Op 28 april 2022 heeft de Rechtbank Zeeland-West-Brabant uitspraak gedaan in een bestuursrechtelijke zaak tussen een eiseres en het college van burgemeester en wethouders van de gemeente Breda. Eiseres had op 21 januari 2022 digitaal beroep ingesteld tegen het niet tijdig nemen van een besluit door het college met betrekking tot haar verzoek om schadevergoeding voor geleden schade door gemeentelijke werkzaamheden. De rechtbank heeft het beroep versneld behandeld en besloten om geen zitting te houden, op basis van artikel 8:54 van de Algemene wet bestuursrecht (Awb).

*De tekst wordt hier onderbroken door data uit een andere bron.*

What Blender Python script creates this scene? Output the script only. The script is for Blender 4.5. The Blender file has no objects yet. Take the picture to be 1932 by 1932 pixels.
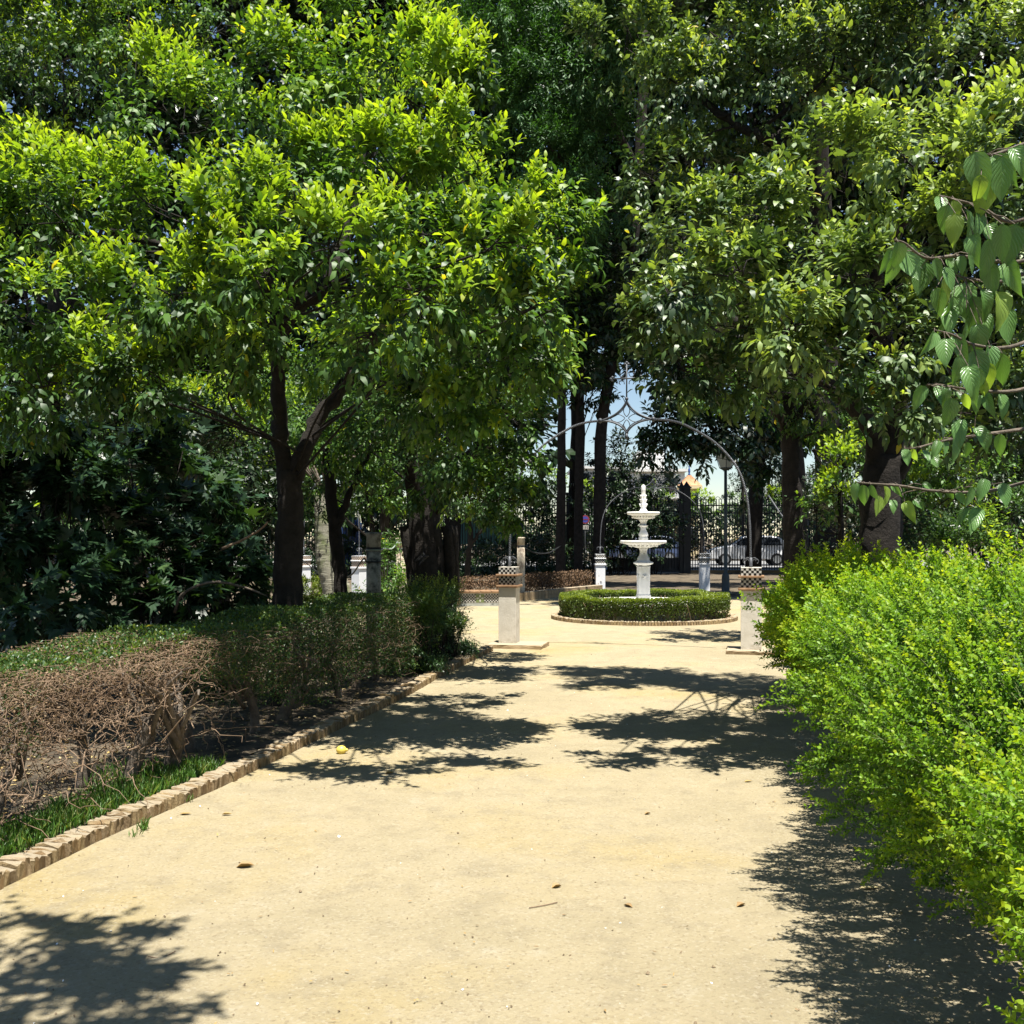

De rechtbank heeft vastgesteld dat de gemeente Breda ten tijde van de aanvraag geen nadeelcompensatieverordening had en dat er geen beleidsregels over nadeelcompensatie waren gepubliceerd. Eiseres had in een e-mail op 2 juli 2021 aangegeven dat haar verzoek ook betrekking had op nadeelcompensatie, maar de rechtbank oordeelde dat tegen feitelijke handelingen geen beroep openstaat bij de bestuursrechter. Dit leidde tot de conclusie dat de bestuursrechter niet bevoegd was om kennis te nemen van het beroep tegen het niet tijdig nemen van een beslissing op het verzoek om nadeelcompensatie.
De rechtbank verklaarde zich onbevoegd en heeft het griffierecht teruggestort. De uitspraak is openbaar gemaakt en partijen hebben de mogelijkheid om verzet aan te tekenen binnen zes weken na verzending van de uitspraak.